Rail industry news (Australia, New Zealand), Train Stations, Industry Infrastructure, Passenger Rail

Queensland Rail accessibility works forging ahead

Queensland Rail accessibility

In its biggest station revamp program on record, Queensland Rail’s accessibility construction works at Morningside, Lindum, Banyo, Buranda, Bundamba and Burpengary stations are surging ahead.

As well as Queensland Rail stations, accessibility upgrades are also underway as part of Cross River Rail, including at the recently reopened Yeronga and Fairfield stations, with work progressing at Dutton Park, Yeerongpilly and Rocklea, and Salisbury and Moorooka to follow.

To keep customers moving during the closures, customers are urged to plan their travel in advance with Buranda and Bundamba stations closing on January 8 and the remaining stations closing on January 22.

Alternative transport solutions will be put in place by Queensland Rail and Translink following extensive community consultation and customer feedback. The arrangements informed by community feedback includes shuttle buses between stations, a new pedestrian shared path to Bindha station for Banyo station customers and bus stops to cater for nearby schools.

The upgrades to the six stations form the biggest ever station upgrade program undertaken by Queensland Rail. Queensland Rail is partnering with Hutchinson Builders and Laing O’Rourke to deliver these vitally important projects.

When these are complete, the stations will boast lifts, overpasses and fully raised platforms to reduce the gap, making boarding the train safer and easier for all customers as well as a range of other accessibility improvements.

Early works are in full swing, paving the way for the contractors to get straight into major construction when the stations close temporarily in January 2024.

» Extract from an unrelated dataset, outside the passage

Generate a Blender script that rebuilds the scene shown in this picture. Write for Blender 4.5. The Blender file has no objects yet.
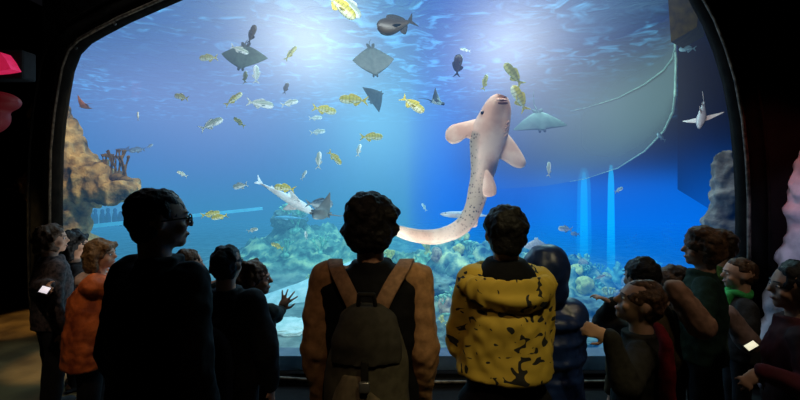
import bpy, bmesh, math, random
from mathutils import Vector, Matrix, noise
random.seed(7)
S = bpy.context.scene
COL = S.collection
F = 420.0; HZ = 180.0; CAMZ = 1.6
V = Vector

def at(px, py, Y):
    return V(((px - 400) / F * Y, Y, CAMZ - (py - HZ) / F * Y))

# ------------------------------------------------------------------ materials
def new_mat(name):
    m = bpy.data.materials.new(name); m.use_nodes = True
    nt = m.node_tree; nt.nodes.clear()
    out = nt.nodes.new('ShaderNodeOutputMaterial')
    return m, nt, out

def surf(name, c1, c2=None, scale=20, rough=.7, bump=.2, metal=0, spec=.3, emis=None, es=0, detail=4, bdist=.01, trans=0):
    m, nt, out = new_mat(name)
    N = nt.nodes.new; L = nt.links.new
    b = N('ShaderNodeBsdfPrincipled')
    tc = N('ShaderNodeTexCoord'); nz = N('ShaderNodeTexNoise')
    nz.inputs['Scale'].default_value = scale; nz.inputs['Detail'].default_value = detail
    L(tc.outputs['Object'], nz.inputs['Vector'])
    r = N('ShaderNodeValToRGB')
    c2 = c2 or tuple(x * .6 for x in c1)
    r.color_ramp.elements[0].position = .35; r.color_ramp.elements[1].position = .65
    r.color_ramp.elements[0].color = (*c2, 1); r.color_ramp.elements[1].color = (*c1, 1)
    L(nz.outputs['Fac'], r.inputs['Fac']); L(r.outputs['Color'], b.inputs['Base Color'])
    b.inputs['Roughness'].default_value = rough; b.inputs['Metallic'].default_value = metal
    b.inputs['Specular IOR Level'].default_value = spec
    if emis:
        b.inputs['Emission Color'].default_value = (*emis, 1); b.inputs['Emission Strength'].default_value = es
    if bump:
        bp = N('ShaderNodeBump'); bp.inputs['Strength'].default_value = bump; bp.inputs['Distance'].default_value = bdist
        L(nz.outputs['Fac'], bp.inputs['Height']); L(bp.outputs['Normal'], b.inputs['Normal'])
    L(b.outputs['BSDF'], out.inputs['Surface'])
    return m

_mc = {}
def cloth(c, name='cloth', scale=60, rough=.85):
    k = (tuple(c), scale, rough)
    if k not in _mc: _mc[k] = surf(name, c, tuple(x * .65 for x in c), scale, rough, .3, bdist=.004, spec=.15)
    return _mc[k]

# ------------------------------------------------------------------ mesh helpers
def link_bm(name, bm, m, parent=None, smooth=True):
    me = bpy.data.meshes.new(name); bm.normal_update(); bm.to_mesh(me); bm.free()
    if smooth:
        me.polygons.foreach_set('use_smooth', [True] * len(me.polygons))
    for x in (m if isinstance(m, (list, tuple)) else [m]): me.materials.append(x)
    o = bpy.data.objects.new(name, me); COL.objects.link(o)
    if parent: o.parent = parent
    return o

def tag(o, label=None, cat=None, group=None, kind=None):
    if label: o['label'] = label
    if cat: o['category'] = cat
    if group: o['group'] = group
    if kind: o['kind'] = kind
    return o

def empty(name, loc=(0, 0, 0), rz=0):
    o = bpy.data.objects.new(name, None); COL.objects.link(o); o.location = loc; o.rotation_euler.z = rz
    o.empty_display_size = .05
    return o

def basis(d):
    d = d.normalized(); a = V((0, 0, 1)) if abs(d.z) < .9 else V((1, 0, 0))
    u = d.cross(a).normalized(); return u, d.cross(u).normalized(), d

def rings_to_bm(bm, rings, closed_ends=True):
    vs = [[bm.verts.new(p) for p in r] for r in rings]
    n = len(rings[0])
    for a, b in zip(vs, vs[1:]):
        for i in range(n):
            j = (i + 1) % n
            bm.faces.new((a[i], a[j], b[j], b[i]))
    if closed_ends:
        bm.faces.new(list(reversed(vs[0]))); bm.faces.new(vs[-1])
    return vs

def capsule(bm, a, b, ra, rb, n=14):
    a, b = V(a), V(b); d = b - a
    if d.length < 1e-5: d = V((0, 0, 1e-4)); b = a + d
    u, w, d = basis(d)
    rings = []
    for k in range(4):
        t = (k + .35) / 4.35 * math.pi / 2
        rings.append((a - d * ra * math.cos(t), ra * math.sin(t)))
    rings.append((a, ra)); rings.append((b, rb))
    for k in range(3, -1, -1):
        t = (k + .35) / 4.35 * math.pi / 2
        rings.append((b + d * rb * math.cos(t), rb * math.sin(t)))
    rings_to_bm(bm, [[c + (u * math.cos(2 * math.pi * i / n) + w * math.sin(2 * math.pi * i / n)) * r for i in range(n)] for c, r in rings])

def chain(bm, pts, rs, n=14):
    for i in range(len(pts) - 1): capsule(bm, pts[i], pts[i + 1], rs[i], rs[i + 1], n)

def ell(bm, c, r, M=None, n=16):
    c = V(c); rr = []
    for k in range(1, 10):
        t = math.pi * k / 10
        ring = []
        for i in range(n):
            p = V((r[0] * math.sin(t) * math.cos(2 * math.pi * i / n), r[1] * math.sin(t) * math.sin(2 * math.pi * i / n), -r[2] * math.cos(t)))
            ring.append(c + (M @ p if M else p))
        rr.append(ring)
    rings_to_bm(bm, rr)

def loft(bm, secs, n=24):
    # secs: (center, rx, ry)
    rings_to_bm(bm, [[V(c) + V((rx * math.cos(2 * math.pi * i / n), ry * math.sin(2 * math.pi * i / n), 0)) for i in range(n)] for c, rx, ry in secs])

def box(bm, lo, hi, bev=0):
    x0, y0, z0 = lo; x1, y1, z1 = hi
    vs = [bm.verts.new(p) for p in ((x0, y0, z0), (x1, y0, z0), (x1, y1, z0), (x0, y1, z0), (x0, y0, z1), (x1, y0, z1), (x1, y1, z1), (x0, y1, z1))]
    fs = [bm.faces.new([vs[i] for i in f]) for f in ((3, 2, 1, 0), (4, 5, 6, 7), (0, 1, 5, 4), (1, 2, 6, 5), (2, 3, 7, 6), (3, 0, 4, 7))]
    if bev:
        es = set(e for f in fs for e in f.edges)
        bmesh.ops.bevel(bm, geom=list(es), offset=bev, segments=2, affect='EDGES', profile=.5)

def voxel(bm, vs, smooth=3, amp=0, freq=8, seed=0, amp2=0, freq2=30):
    """union all closed shapes in bm to one continuous surface; returns a new bmesh"""
    me = bpy.data.meshes.new('tmp'); bm.to_mesh(me); bm.free()
    o = bpy.data.objects.new('tmp', me); COL.objects.link(o)
    r = o.modifiers.new('r', 'REMESH'); r.mode = 'VOXEL'; r.voxel_size = vs
    if smooth:
        s = o.modifiers.new('s', 'SMOOTH'); s.factor = .5; s.iterations = smooth
    dg = bpy.context.evaluated_depsgraph_get(); dg.update()
    ev = o.evaluated_get(dg); m2 = bpy.data.meshes.new_from_object(ev)
    out = bmesh.new(); out.from_mesh(m2)
    bpy.data.objects.remove(o); bpy.data.meshes.remove(me); bpy.data.meshes.remove(m2)
    if amp or amp2:
        out.normal_update(); off = V((seed * 3.1, seed * 1.7, seed))
        for v in out.verts:
            d = 0
            if amp: d += amp * noise.noise(v.co * freq + off)
            if amp2: d += amp2 * noise.noise(v.co * freq2 + off)
            v.co += v.normal * d
    # one body only: keep the largest island
    left = set(out.verts); best = []
    while left:
        st = [next(iter(left))]; left.discard(st[0]); comp = []
        while st:
            x = st.pop(); comp.append(x)
            for e in x.link_edges:
                y = e.other_vert(x)
                if y in left: left.discard(y); st.append(y)
        if len(comp) > len(best): best = comp
    if len(best) < len(out.verts):
        bs = set(best)
        bmesh.ops.delete(out, geom=[x for x in out.verts if x not in bs], context='VERTS')
    return out

def pillow(bm, pts, nrm, th, sub=6):
    """rounded thin plate (fin) from an outline of 3-D points"""
    n = len(pts); P = []
    for i in range(n):
        p0, p1, p2, p3 = (V(pts[(i + k) % n]) for k in (-1, 0, 1, 2))
        for j in range(sub):
            t = j / sub
            P.append(.5 * ((2 * p1) + (p2 - p0) * t + (2 * p0 - 5 * p1 + 4 * p2 - p3) * t * t + (3 * p1 - p0 - 3 * p2 + p3) * t ** 3))
    c = sum(P, V()) / len(P); nrm = V(nrm).normalized()
    prof = ((1, 0), (.97, .35), (.85, .7), (.55, .95), (.25, 1))
    def ring(s, h, sg): return [c + (p - c) * s + nrm * th * h * sg for p in P]
    rr = [ring(s, h, 1) for s, h in reversed(prof)] + [ring(s, h, -1) for s, h in prof[1:]]
    rings_to_bm(bm, rr)

# ------------------------------------------------------------------ camera
cam = bpy.data.cameras.new('camera'); co = bpy.data.objects.new('camera', cam); COL.objects.link(co)
co.location = (0, 0, CAMZ); co.rotation_euler = (math.pi / 2, 0, 0)
cam.sensor_width = 36; cam.lens = 36 * F / 800; cam.shift_y = -(200 - HZ) / 800
cam.clip_start = .05; cam.clip_end = 200
S.camera = co
w = bpy.data.worlds.new('world'); S.world = w; w.use_nodes = True
w.node_tree.nodes['Background'].inputs[0].default_value = (.004, .004, .005, 1)
w.node_tree.nodes['Background'].inputs[1].default_value = .6
S.view_settings.view_transform = 'Standard'
S.cycles.max_bounces = 6; S.cycles.diffuse_bounces = 2; S.cycles.glossy_bounces = 3; S.cycles.transparent_max_bounces = 10
S.cycles.volume_bounces = 0; S.cycles.use_denoising = True
S.cycles.volume_step_rate = 1.0; S.cycles.volume_max_steps = 96
S.cycles.sample_clamp_indirect = 4

# ------------------------------------------------------------------ the tank shell
WY = 3.1
def wy(px):
    return WY + (1.2 * min(1.2, ((330 - px) / 270) ** 2) if px < 330 else 0)
def curve_wall(o):
    # the window wall bows away from the hall towards its left end
    e = V((0, 0, CAMZ))
    for v in o.data.vertices:
        px = 400 + F * v.co.x / v.co.y
        v.co = e + (v.co - e) * (wy(px) / WY)
    return o
def strip(x0, x1, y0, y1, z0, z1, n=48):
    bm = bmesh.new(); rr = []
    for i in range(n + 1):
        x = x0 + (x1 - x0) * i / n
        rr.append([V((x, y0, z0)), V((x, y1, z0)), V((x, y1, z1)), V((x, y0, z1))])
    rings_to_bm(bm, rr); return bm
OUT = [(180, 0), (150, 13), (125, 24), (100, 37), (86, 45), (77, 54), (71, 70), (67, 92), (63, 118), (60, 150), (59, 190), (59, 240), (60, 290), (62, 312), (68, 328), (84, 334), (110, 336), (180, 350), (230, 362), (280, 371),
       (340, 375), (400, 375), (550, 375), (700, 374), (728, 372), (737, 360), (738, 320), (739, 260), (739, 200), (737, 160), (733, 120), (726, 82), (717, 52), (706, 24), (693, 0),
       (680, -28), (650, -55), (600, -66), (450, -72), (300, -66), (240, -40), (210, -18)]
op = [at(x, y, WY) for x, y in OUT]

wall_m = surf('dark_wall', (.006, .006, .007), (.002, .002, .003), 3, .85, .6, bdist=.05, spec=.2)
frame_m = surf('dark_frame', (.010, .009, .008), (.004, .004, .004), 12, .85, .2, spec=.05)
lip_m = surf('worn_metal_lip', (.26, .22, .17), (.07, .06, .05), 25, .4, .3, metal=.2)

def off_outline(pts, d):
    n = len(pts); res = []
    for i in range(n):
        a, b = pts[i - 1], pts[(i + 1) % n]
        t = (b - a).normalized(); nn = V((t.z, 0, -t.x))
        res.append(pts[i] + nn * d)
    return res
c0 = sum(op, V()) / len(op)
sgn = 1 if (off_outline(op, .1)[0] - c0).length > (op[0] - c0).length else -1
WL, WR, WT = -2.64, 6.5, 4.9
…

A site compound has been established at Morningside station, while overhead line works, vegetation removal, geotechnical works and the installation of safety barriers have also commenced.

At nearby Lindum station, the establishment of a site compound as well as vegetation works, site surveys and geotechnical works have begun. At Buranda station vegetation works and safety barrier installation are underway and at Banyo, the safe relocation of a heritage shelter, minor works and vegetation removal has occurred.

Detailed alternative travel information can be found on the Queensland Rail website. 

Transport and Main Roads Minister Mark Bailey said by the end of next year, five of these stations will be back open and better than ever for all customers – with lifts, raised platforms, overpasses and other life changing accessibility features.

“Rebuilding six stations in one go is the biggest station upgrade project Queensland Rail has ever undertaken; our Big Build is ensuring a modern, accessible public transport network for all,” he said.

“We’re ‘shovel ready’ for the major transformation in the new year. I look forward to seeing these stations transform.”

Queensland Rail chief executive Kat Stapleton said the operator listened to its customers on how to best keep them moving during the upgrade so they were being urged to familiarise themselves with the alternative transport plan they helped develop.

“Dedicated shuttle buses to nearby stations will run and we’ve even opened a new walkway to make it easier for customers on the northside to reach Bindha station,” he said.

“We’re already hard at work on the stations of the future with all the modern accessibility standards the community expects.

“By closing the stations temporarily, our contractors can hit the ground running with those major works and main construction can kick off safely and efficiently.

“When complete, customers can look forward to incredible upgraded stations across South East Queensland from accessible drop off points, to lifts and platforms closer to the trains – making the whole experience of catching public transport easier.